Sunday, August 19, 2007

no bailouts

I've been alarmed by the various bailout proposals for borrowers facing foreclosure I've been hearing from politicians and some pundits. Paul Krugman moved into truly dangerous territory this week by calling for massive government intervention to rescue borrowers [excerpts from the Economist's View]:


The mechanics ... would need a lot of work, from lawyers as well as financial experts. My guess is that it would involve federal agencies buying mortgages — not the securities conjured up from these mortgages, but the original loans — at a steep discount, then renegotiating the terms.


This sounds like a bailout to me which puts the taxpayer at risk. My suspicion is that most of the borrowers can not pay full amortized 30 year fixed prime rate mortgage on their debt so any work out is going to be a bailout that reduces the principle loan. Additionally, most of these folks would not qualify for prime rate mortgages in the market so either their interest rates should be higher after the workout or they will being subsidized by the taxpayer as the government agencies will have to resell the loans at a discount since the coupon rate on the workout'ed mortgage will be too small to compensate for the future risk.

Krugman's idea is flawed by Senator Dick Durbin has an even worse one [excerpt from Calculated Risk]:


In September, Mr. Durbin, the Democratic whip, plans to propose amendments to the bankruptcy code, in a bill called the Helping Families Avoid Foreclosure Act. It would, among other things, permit writing down loans and stretching out payment terms.


Durbin is proposing that the property is not really collateral on the loan. The lender will not be able to repossess the property if the borrower fails to make payments and will be at the mercy what the bankruptcy court decides. This truly dangerous proposal will essentially make residential mortgages have the properties of unsecured personal loans. The result being that everyone taking out a new will pay higher interest rates to compensate for the risk the lender won't be able to access the collateral and will get their loan devalued by the bankruptcy court. Reckless borrowers who already have mortgages will get rewarded. Their mortgages will get reduced. The rest of us suffer..

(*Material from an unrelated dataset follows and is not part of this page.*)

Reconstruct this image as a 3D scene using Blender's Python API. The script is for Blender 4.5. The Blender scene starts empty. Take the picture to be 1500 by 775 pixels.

I used to worry that Democrats would try to prop up unsustainable housing prices with taxpayer money like Krugman is proposing. Now I think it is more likely they will destroy the housing market by making lending unattractive. It would be years before lenders and investors know what to expect from bankruptcy proceedings under Durbin's proposal. The prudent thing for investors to do would just be to avoid the asset class entirely while the mess sorts itself out. Which means the jumbo market never comes back, which is bad news for California and other markets where conforming loans aren't big enough.

No doubt the response from Durbin, Schumer and Clinton will be to raise the conforming loan limit so the government through Freddie and Fannie can make the taxpayer take on the risk for every mortgage in America and if that goes wrong we are all going to be in world of hurt. All this because some politicians don't think those who were irresponsible and in their greed figured housing markets always go up are going to have to pay for their misdeeds by losing their houses.

It's almost enough to make me think Milton Friedman was right and the government should not interfere in the economy because they are more likely to make things worse instead of better.